Jupiter Communciations says 56-kbps modems will be the leading higher-bandwidth technology for residential users in the next several years.

2 min read
A new study from Jupiter Communciations says 56-kbps modems will be the leading higher-bandwidth technology for residential users in the next several years, not the much-touted cable or ADSL broadband technologies.

Jupiter analysts say midband products like the 56-kbps modems recently announced by U.S. Robotics will be the more common means of getting online.

The research firm estimates that 56-kbps modems will control 50 percent of the Internet access market by 1998 and 65 percent by the year 2000. Researchers also say consumers will continue to dial up for Net access at the expense of ISDN service offered by telephone companies.

"It is questionable how and if telcos and cable companies can deliver for technologies such as ADSL and cable modems to the home," said Wen Liao, senior Jupiter analyst for home technologies, in a prepared statement. "Although there's still hope for technologies such as ADSL and cable modems in the longer term, for now...the 56-kbps modem will have to do."

According to the study, 4.1 percent of the online households will still be puttering around on 14.4-kbps and slower modems in the year 2000, while 33.6- and 28.8-kbps modem users will cling to their aging products. Jupiter predicts that 7.5 percent of online users will have cable modem access, compared to 5.6 percent for ISDN users in the year 2000.

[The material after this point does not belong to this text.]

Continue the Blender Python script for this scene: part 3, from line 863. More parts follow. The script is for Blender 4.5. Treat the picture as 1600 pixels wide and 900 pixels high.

The reason for the slow acceptance of broadband technologies--access greater than 1.5 mbps--is not because consumers aren't ready. Jupiter says technical and deployment challenges, as well as the high cost of infrastructure upgrades, are slowing the transition for cable and telephone companies.

The 56-kbps modems, meanwhile, will require the support of Internet service providers because they will have to reconfigure their software to support the new standards. Jupiter says that online services such as America Online and the Microsoft Network will be able to differentiate themselves and gain competitive advantage from smaller ISPs that offer only dial-up access by quickly adopting support for the faster modems.